Cosentino também destaca o endurecimento das regras imposto pelo ministro Flávio Dino, relator das ações que tratam da transparência das emendas no Supremo. Embora Dino tenha estabelecido critérios mais rígidos para a modalidade, o cientista político observa que o retorno político e a agilidade das emendas Pix ainda superam as demais, justamente porque permitem a transferência direta de recursos para os municípios, sem necessidade de convênio ou intermediação de ministérios.

“O deputado ou senador consegue atender suas bases locais com vistas à reeleição, o que ajuda a explicar a manutenção do interesse político nesse tipo de repasse”, diz.

No ano passado, o ministro suspendeu temporariamente o pagamento das emendas Pix após denúncias de falta de controle e favorecimento político. No mesmo período, com aval do plenário do Supremo, os repasses foram liberados, mas com novas exigências: prefeitos e governadores passaram a ter de apresentar planos detalhados de aplicação dos recursos e prestar contas ao governo federal.

Na última semana, Dino determinou a suspensão, pelo governo federal, do repasse de emendas Pix para dez municípios e marcou uma audiência pública para o próximo dia 23. Ele convocou representantes do Congresso Nacional e de diversos órgãos do Executivo para explicar as falhas de transparência e rastreabilidade na execução dessas transferências.

A diretora-executiva da Transparência Brasil, Maria Atoji, avalia que o ministro agiu corretamente ao criar regras para coibir abusos nessa modalidade de emenda, mas alerta que “os órgãos de controle precisam estar atentos a esses movimentos”.

A leitura é compartilhada pelo economista Felipe Salto, da Warren Investimentos, para quem o avanço desse tipo de repasse ajuda a explicar por que o sistema orçamentário se tornou cada vez mais fragmentado e politizado.

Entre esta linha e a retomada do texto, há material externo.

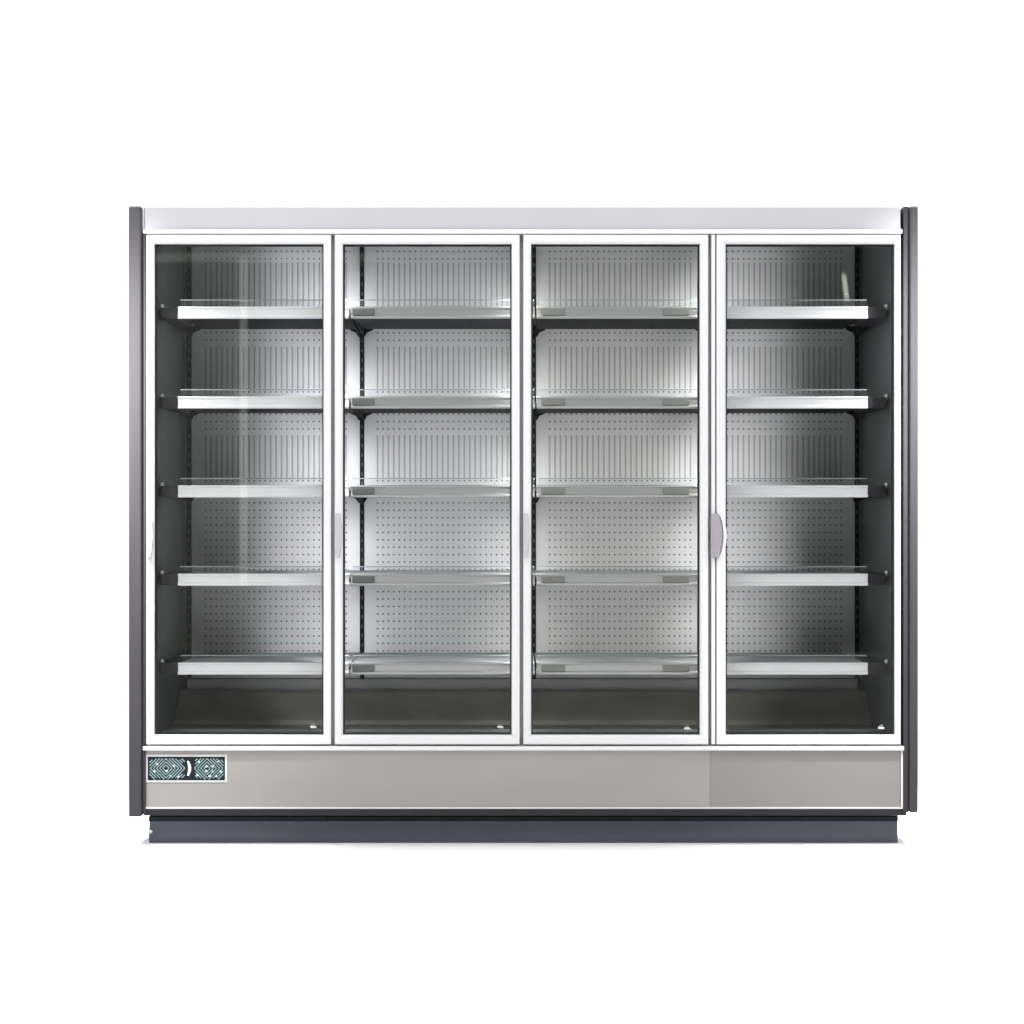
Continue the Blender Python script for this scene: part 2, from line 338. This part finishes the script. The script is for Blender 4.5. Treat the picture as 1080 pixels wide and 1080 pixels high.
for cu in (270, 660):
    bm = bmesh.new()
    for k in range(1, 11):
        r = 30*k
        for s1, s2 in ((1, 1), (1, -1), (-1, 1), (-1, -1)):
            # cut each side of the diamond to the plate
            pts = [(cu+s1*r*(1-t/8), 272+s2*r*t/8) for t in range(9)]
            pts = [p for p in pts if 172 < p[1] < 380 and 104 < p[0] < 822 and not 452 < p[0] < 530 and abs(p[0]-cu) < 190]
            for p, q in zip(pts, pts[1:]): stroke(bm, *p, *q, 10)
    nf = len(bm.faces)
    for u, v in SPOTS:
        if (u < 480) == (cu == 270): stroke(bm, u-9, v, u+9, v, 15)
    bm.faces.ensure_lookup_table()
    for f in bm.faces[nf:]: f.material_index = 1
    pp = part('plate_pattern', bm, M['plateteal'], npb); pp.data.materials.append(M['platewhite'])
bm = bmesh.new()
arc = [(478+18*math.sin(t*math.pi/8), 205+t*17) for t in range(9)]
for q, (p, r_) in enumerate(zip(arc, arc[1:])): stroke(bm, *p, *r_, 14+14*math.sin(math.pi*(q+.5)/8))
part('plate_emblem', bm, M['platewhite'], npb)
# ------------------------------------------------------------------ interior: perforated panels, uprights
UP = [200, 382, 563, 745, 903.5]
ux = [X(u, YB) for u in UP]
for i in range(4):
    a = ux[i] if i else XI0; b = ux[i+1] if i < 3 else XI1
    a2, b2 = ux[i]+.001, ux[i+1]-.001
    one('back_panel', (a2, b2, YB, YB+.012, Z(715, YB), Z(229, YB)), perf_mat(b2-a2), C, origin=(a2, YB, Z(715, YB)))
one('corner_panel', (XI0, ux[0]-.001, YB, YB+.012, Z(715, YB), Z(229, YB)), M['liner'], C)
one('corner_panel', (ux[4]+.001, XI1, YB, YB+.012, Z(715, YB), Z(229, YB)), M['liner'], C)
um = upright_mat()
uw = .0078
for i, u in enumerate(ux):
    bm = bmesh.new(); bx(bm, u-uw, u+uw, YB-.014, YB-.001, Z(722, YB), Z(235, YB)); part('shelf_upright', bm, um, C, .0015)
# lower duct: strip of plain panel, step, dark riser and the pan floor
one('duct_panel', (XI0+.02, XI1-.02, YB-.02, YB-.002, Z(728, YB), Z(716, YB)), M['duct'], C)
bm = bmesh.new()
prism(bm, [(YB-.03, Z(728, YB-.03)), (YB-.10, Z(729.5, YB-.10)), (YB-.16, ZF+.05), (YB-.22, ZF+.02), (YB-.22, ZF+.001), (YB+.05, ZF+.001), (YB+.05, Z(728, YB-.03))], 'x', XI0+.002, XI1-.002)
part('duct_riser', bm, M['floorpan'], C, .004)
one('bottom_pan', (XI0, XI1, .05, YK, ZF-.03, ZF), M['floorpan'], C)
bm = bmesh.new(); bx(bm, XI0+.02, XI1-.02, .20, .215, ZF+.001, ZF+.016); part('pan_rib', bm, M['liner'], C, .002)
# ------------------------------------------------------------------ shelves: four in each of five rows
YR = .105                          # front of the price rail
RT = [323.2, 418.0, 511.8, 605.0, 698.8]
def build_shelf(c, lev, zt):
    """zt: height of the rail's top edge. Returns the shelf with its sub-parts"""
    xa, xb = ux[c]+.003, ux[c+1]-.003
    ra = xa if c else X(187.5, YR); rb = xb if c < 3 else X(915.5, YR)
    bm = bmesh.new(); bx(bm, ra, rb, YR+.012, YB-.03, zt-.016, zt-.004)
    sh = part('shelf', bm, M['shelf'], C, .002)
    one('under_shade', (ra+.006, rb-.006, YR+.018, YB-.10, zt-.034, zt-.0165), M['black'], sh, .002)  # black slab added under the plate to paint the underside's shade
    h = 13/PPM*K(YR)
    prof = [(YR+.011, zt), (YR+.005, zt+.0005), (YR+.001, zt-.003), (YR+.002, zt-.007), (YR+.005, zt-.009), (YR+.006, zt-.028), (YR+.002, zt-.031), (YR, zt-.035), (YR+.001, zt-h+.001), (YR+.005, zt-h), (YR+.011, zt-h+.002)]
    bm = bmesh.new(); sweepx(bm, ra, rb, prof); part('price_rail', bm, M['railpale' if c in (0, 3) else 'rail'], sh, .0008)  # end columns take a paler rail material than the middle ones
    # clear front stop with its visible upper edge
    bm = bmesh.new(); bx(bm, ra+.006, rb-.002, YR+.014, YR+.0165, zt-.003, zt+.021); part('front_stop', bm, M['acrylic'], sh)
    bm = bmesh.new(); bx(bm, ra+.006, rb-.002, YR+.0135, YR+.017, zt+.0212, zt+.0245); part('stop_edge', bm, M['acrylicedge'], sh)
    # two brackets: arm running forward under the plate and a hooked shoe at the upright
    for x, s in ((xa, 1), (xb, -1)):
        bm = bmesh.new(); x0, x1 = x+s*.0005, x+s*.0055
        z = zt-.0165
        if lev < 4:
            prism(bm, [(YB-.016, z), (YR+.10, z), (YR+.10, z-.012), (YR+.26, z-.022), (YB-.05, z-.036), (YB-.016, z-.038)], 'x', min(x0, x1), max(x0, x1))
            prism(bm, [(x-s*.001, z-.001), (x+s*.050, z-.001), (x+s*.036, z-.016), (x+s*.016, z-.024), (x+s*.012, z-.034), (x+s*.006, z-.040), (x-s*.001, z-.040)], 'y', YB-.045, YB-.030)
        else:
            prism(bm, [(YB-.016, z), (YR+.10, z), (YR+.10, z-.010), (YB-.05, z-.018), (YB-.016, z-.018)], 'x', min(x0, x1), max(x0, x1))
        part('bracket', bm, M['black'], sh)
    # end cap with its screw where a shelf meets a side wall
    if c in (0, 3):
        w0, w1 = (XI0+.012, ra-.002) if c == 0 else (rb+.002, XI1-.012)
        bm = bmesh.new(); bx(bm, w0, w1, YR+.02, YR+.30, zt-.040, zt-.001); part('end_cap', bm, M['gasket'], sh, .004)
        sx = X(171.3, YR+.02) if c == 0 else X(934.5, YR+.02)
        bm = bmesh.new(); disc(bm, sx, zt+.004, .0055, YR+.018, YR+.03, 12); bx(bm, sx-.003, sx+.003, YR+.022, YR+.03, zt-.008, zt+.002)
        part('screw', bm, M['screw'], sh)
    reflections = {1: [(371.5, 395)], 2: [(571, 596), (699, 727)]}.get(c, [])
    for a, b in reflections:  # thin dark slabs painting a reflection onto the rail front
        bm = bmesh.new(); bx(bm, X(a, YR), X(b, YR), YR-.0015, YR+.0035, zt-.030, zt-.009)
        part('rail_reflection', bm, M['reflection' if c == 1 else 'reflectiongrey'], sh, .002)
    return sh
for lev, t in enumerate(RT):
    for c in range(4): build_shelf(c, lev, Z(t, YR))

As emendas Pix, afirma, representam a face mais problemática do Orçamento, por transferirem recursos sem finalidade claramente definida e reduzirem o espaço de planejamento do governo. “Os recursos saem de Brasília para municípios e entidades sem um propósito explícito e sem a necessária coordenação; esses remanejamentos nunca são bons”, completa.